De mi etapa como estudiante de Instituto (se llamaba enseñanza media y abarcaba de los diez a los diecisiete años) recuerdo el descubrimiento de algunas formas de placer. Hoy me vienen tres de ellas a la memoria: al alcanzar la resolución de un problema de Matemáticas; cuando culminabas con éxito una traducción de Latín, y el encuentro definitivo con el mundo del libro, como un paso avanzado con respecto a la lectura casi exclusiva de tebeos. A los catorce años, tuve que optar entre Ciencias y Letras, y dejé de lado la lengua clásica, que sin embargo recuperé pocos después en mis dos primeros cursos en la Facultad. En la actualidad el único que conservo es la lectura, si bien he abandonado aquella forma compulsiva en que la entendí durante algunos años, cuando, como otros de mi generación, vivía con la angustia de no tener tiempo para leer todo cuanto se suponía que debía pasar por tus manos (y por tu cabeza), por ello los primeros amaneceres que viví de una manera consciente llegaron mientras leía a lo largo de la noche. Luego, la dedicación profesional condicionó mis hábitos de lectura, y me centré en la Historia contemporánea, aunque no me considero un mal lector de novelas, o quizás mejor debería decir que lo soy de ciertos novelistas. Como docente procuré transmitir el placer de la lectura, recomendaba libros que no necesariamente debían estar relacionados con mi materia y cuando las circunstancias lo hacían aconsejable, bien por la celebración de un aniversario o porque aparecía una obra nueva, explicaba quién era el autor y las razones por las cuales podía interesarles de cara al futuro. En esas circunstancias siempre recordaba a mi profesor de Historia de España en Preu, don Enrique, que me dio a conocer Un mundo feliz, de Aldous Huxley.

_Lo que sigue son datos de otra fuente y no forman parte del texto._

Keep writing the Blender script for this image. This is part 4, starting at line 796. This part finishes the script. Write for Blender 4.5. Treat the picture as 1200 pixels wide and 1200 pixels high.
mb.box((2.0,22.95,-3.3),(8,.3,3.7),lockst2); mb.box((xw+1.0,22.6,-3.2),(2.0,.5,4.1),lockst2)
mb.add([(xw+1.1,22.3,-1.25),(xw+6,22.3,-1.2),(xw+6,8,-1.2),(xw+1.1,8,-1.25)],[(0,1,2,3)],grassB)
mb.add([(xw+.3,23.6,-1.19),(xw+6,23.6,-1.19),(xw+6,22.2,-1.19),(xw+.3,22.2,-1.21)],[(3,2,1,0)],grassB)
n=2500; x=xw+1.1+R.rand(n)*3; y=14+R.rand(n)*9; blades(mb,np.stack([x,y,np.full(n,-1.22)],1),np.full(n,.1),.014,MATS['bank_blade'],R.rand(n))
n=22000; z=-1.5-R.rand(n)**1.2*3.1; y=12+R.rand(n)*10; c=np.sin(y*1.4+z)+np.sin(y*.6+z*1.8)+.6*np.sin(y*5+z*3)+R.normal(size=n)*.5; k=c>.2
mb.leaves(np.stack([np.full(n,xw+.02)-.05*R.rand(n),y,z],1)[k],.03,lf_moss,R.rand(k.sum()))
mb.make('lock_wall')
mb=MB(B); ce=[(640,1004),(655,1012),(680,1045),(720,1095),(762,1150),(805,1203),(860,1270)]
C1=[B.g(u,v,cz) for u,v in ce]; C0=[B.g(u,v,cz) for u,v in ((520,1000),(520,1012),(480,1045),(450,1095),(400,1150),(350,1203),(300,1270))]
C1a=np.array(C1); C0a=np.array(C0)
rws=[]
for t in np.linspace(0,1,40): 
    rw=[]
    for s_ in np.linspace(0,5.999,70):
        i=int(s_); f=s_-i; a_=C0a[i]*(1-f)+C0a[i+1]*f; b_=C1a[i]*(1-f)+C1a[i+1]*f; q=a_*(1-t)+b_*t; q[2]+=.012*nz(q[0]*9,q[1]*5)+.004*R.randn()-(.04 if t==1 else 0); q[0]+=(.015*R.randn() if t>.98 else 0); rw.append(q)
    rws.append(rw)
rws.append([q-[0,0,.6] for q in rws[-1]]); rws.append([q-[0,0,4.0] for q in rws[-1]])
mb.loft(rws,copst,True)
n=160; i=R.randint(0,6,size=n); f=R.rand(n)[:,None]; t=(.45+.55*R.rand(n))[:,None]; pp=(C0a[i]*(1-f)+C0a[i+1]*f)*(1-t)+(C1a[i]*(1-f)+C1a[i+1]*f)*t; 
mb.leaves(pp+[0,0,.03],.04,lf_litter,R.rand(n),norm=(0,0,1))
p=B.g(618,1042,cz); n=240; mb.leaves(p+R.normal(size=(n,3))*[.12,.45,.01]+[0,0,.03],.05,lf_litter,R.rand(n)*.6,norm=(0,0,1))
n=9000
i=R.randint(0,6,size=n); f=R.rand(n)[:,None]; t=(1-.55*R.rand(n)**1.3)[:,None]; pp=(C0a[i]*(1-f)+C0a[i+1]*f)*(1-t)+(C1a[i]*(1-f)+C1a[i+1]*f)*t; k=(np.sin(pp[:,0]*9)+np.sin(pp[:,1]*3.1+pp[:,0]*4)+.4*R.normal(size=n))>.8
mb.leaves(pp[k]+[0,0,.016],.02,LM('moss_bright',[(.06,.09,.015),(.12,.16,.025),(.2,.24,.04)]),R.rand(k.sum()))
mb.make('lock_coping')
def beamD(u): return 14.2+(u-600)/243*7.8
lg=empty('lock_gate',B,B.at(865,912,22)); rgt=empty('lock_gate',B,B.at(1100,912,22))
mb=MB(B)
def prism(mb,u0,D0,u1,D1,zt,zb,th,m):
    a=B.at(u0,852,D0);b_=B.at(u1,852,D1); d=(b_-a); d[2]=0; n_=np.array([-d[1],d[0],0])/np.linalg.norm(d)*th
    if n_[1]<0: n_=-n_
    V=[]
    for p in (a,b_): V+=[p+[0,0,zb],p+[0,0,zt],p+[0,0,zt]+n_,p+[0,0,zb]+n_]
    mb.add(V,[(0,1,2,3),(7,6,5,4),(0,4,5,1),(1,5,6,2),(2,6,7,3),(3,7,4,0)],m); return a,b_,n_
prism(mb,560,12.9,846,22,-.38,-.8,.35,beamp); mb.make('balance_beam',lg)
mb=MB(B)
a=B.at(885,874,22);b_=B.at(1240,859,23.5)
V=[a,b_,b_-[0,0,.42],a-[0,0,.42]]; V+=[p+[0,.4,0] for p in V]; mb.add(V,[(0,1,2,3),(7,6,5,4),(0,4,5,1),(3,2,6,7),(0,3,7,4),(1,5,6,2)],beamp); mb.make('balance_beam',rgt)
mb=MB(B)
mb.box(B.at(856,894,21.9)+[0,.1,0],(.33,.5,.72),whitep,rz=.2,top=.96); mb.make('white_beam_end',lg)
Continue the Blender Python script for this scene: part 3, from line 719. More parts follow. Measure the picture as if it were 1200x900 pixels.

Leer, además de proporcionarnos con frecuencia una aproximación a una forma de estética, contribuye de manera decisiva a nuestra capacidad para reflexionar, nos obliga a pensar, nos ayuda a mantener un ejercicio intelectual que por fuerza hemos de realizar en solitario. Por todo ello es una actividad beneficiosa y en consecuencia los índices de lectura son reflejo de comportamientos sociales y dicen mucho acerca de una comunidad. La semana pasada se dieron a conocer los datos de la encuesta sobre hábitos de lectura y compra de libros en nuestro país, y que por cierto no han sido valorados por nuestros representantes. En general, se puede afirmar que hemos mejorado, pero aún resulta alarmante que un 40% de los mayores de 14 años no lea nunca un libro. En lo que se refiere a la lectura de libros en papel las mujeres superan a los hombres, también se observa que los índices de lectura están en relación con el nivel de estudios y asimismo que no hay igualdad entre las distintas comunidades: Madrid es la que tiene mejores porcentajes y Andalucía se encuentra tres puntos por debajo de la media española, aunque haya mejorado con respecto a anteriores encuestas. Hay un 47,7% de encuestados que manifiesta que no lee o lo hace menos de lo que le gustaría porque no tiene tiempo, pero lo que me parece grave es que el 35,1% afirma que no lee porque no le gusta o porque no le interesa.

De la encuesta se deduce asimismo que es a partir de los catorce años cuando un individuo se consolida como lector o pierde el hábito, lo cual pone el acento en la educación secundaria, la que en mi etapa dije que se llamaba media, y me consta que en los institutos se desarrollan planes de lectura, pero quizá sea muy difícil luchar contra un medio hostil al libro, y no lo digo por la presencia de lo digital, sino por la escasa valoración concedida a que se dedique el tiempo libre a leer. Por mi parte, como Borges (pero con más razón), me siento más orgulloso de los libros que he leído que de los que he escrito.